Ahmad Abuznaid, director of the US Campaign for Palestinian Rights, said that given the JNF’s close relationship with the Israeli state, he has little doubt that the lawsuit has official sanction and is an attempt to “criminalise the boycott movement”.

“We see this case as an attack on the Palestinian rights movement and an infringement on our ability to utilise our constitutional right to free speech,” he said.

“The Israeli government has been extremely involved not only in the targeting of Palestinian rights activists in Palestine and abroad, but the Israeli government, as it proudly proclaims, has also had a role in shifting US policy, enacting legislation to be to be utilised at the state level, at the national level.”

The Israeli government is increasingly concerned about the threat posed by a popular international boycott movement in support of the Palestinians, modelled on the campaign against apartheid South Africa. It is also alarmed at the growing acceptance of allegations by respected human rights groups that Israel’s occupation of Palestinian territory amounts to a form of apartheid.

The ministry of strategic affairs in Jerusalem is leading the government’s push against the BDS movement, including through funding groups such as the International Legal Forum, based in Tel Aviv, which has pursued lawsuits to close bank accounts and block financial support in the US for Palestinian rights groups by alleging ties to terrorism. The ministry has also backed anti-boycott laws in US states, an issue that may be headed for the supreme court.

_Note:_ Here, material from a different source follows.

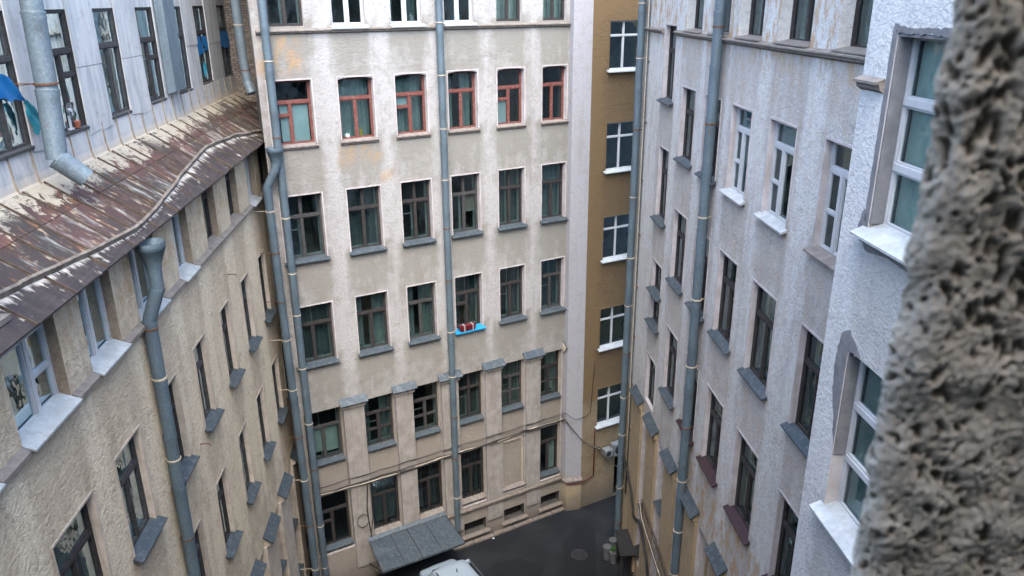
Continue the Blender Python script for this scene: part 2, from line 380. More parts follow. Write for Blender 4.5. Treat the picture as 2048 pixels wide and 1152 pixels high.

In August, Israel banned six Palestinian rights organisations, accusing them of links to terrorist groups. Nine EU countries said Israel failed to provide evidence to back up the accusations and that they would go on funding the organisations.

The United Nations accused Israel of using counter-terrorism legislation “to constrain legitimate human rights and humanitarian work”.

The banned groups said the Israeli move was an “attempt to eliminate Palestinian civil society”.